Graph neural networks (GNNs) have shown great power in modeling graph structured data. However, similar to other machine learning models, GNNs may make biased predictions w.r.t protected sensitive attributes, e.g., skin color and gender. This is because the training data often contains historical bias towards sensitive attributes. In addition, we empirically show that the discrimination in GNNs can be magnified by graph structures and the message-passing mechanism of GNNs. As a result, the applications of GNNs in high-stake domains such as crime rate prediction would be largely limited. Though extensive studies of fair classification have been conducted on i.i.d data, methods to address the problem of discrimination on non-i.i.d data are rather limited. Generally, learning fair models require abundant sensitive attributes to regularize the model.

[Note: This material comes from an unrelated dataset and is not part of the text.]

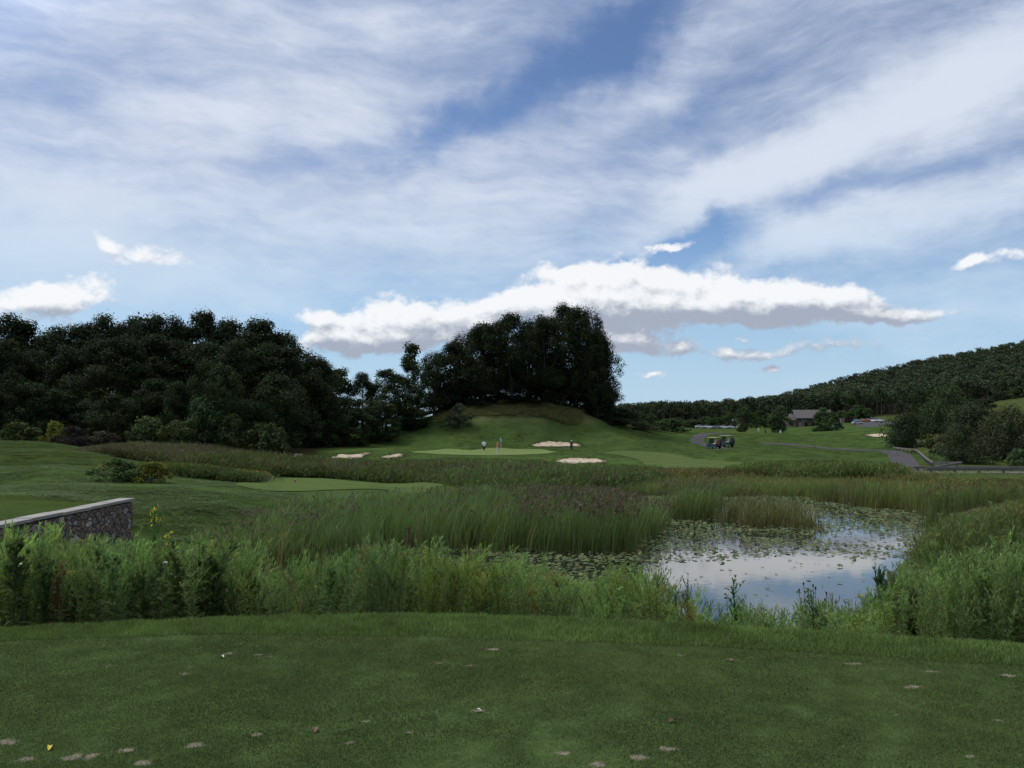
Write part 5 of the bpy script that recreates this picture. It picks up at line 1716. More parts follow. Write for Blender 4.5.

However, for many graphs such as social networks, users are reluctant to share sensitive attributes. Thus, only limited sensitive attributes are available for fair GNN training in practice. Moreover, directly collecting and applying the sensitive attributes in fair model training may cause privacy issues, because the sensitive information can be leaked in data breach or attacks on the trained model. Therefore, we study a novel and crucial problem of learning fair GNNs with limited and private sensitive attribute information. In an attempt to address these problems, FairGNN is proposed to eliminate the bias of GNNs whilst maintaining high accuracy by leveraging graph structures and limited sensitive information. We further extend FairGNN to NT-FairGNN which can achieve both fairness and privacy on sensitive attributes by using limited and private sensitive attributes. Theoretical analysis and extensive experiments on real-world datasets demonstrate the effectiveness of FairGNN and NT-FairGNN in achieving fair and high-accurate classification.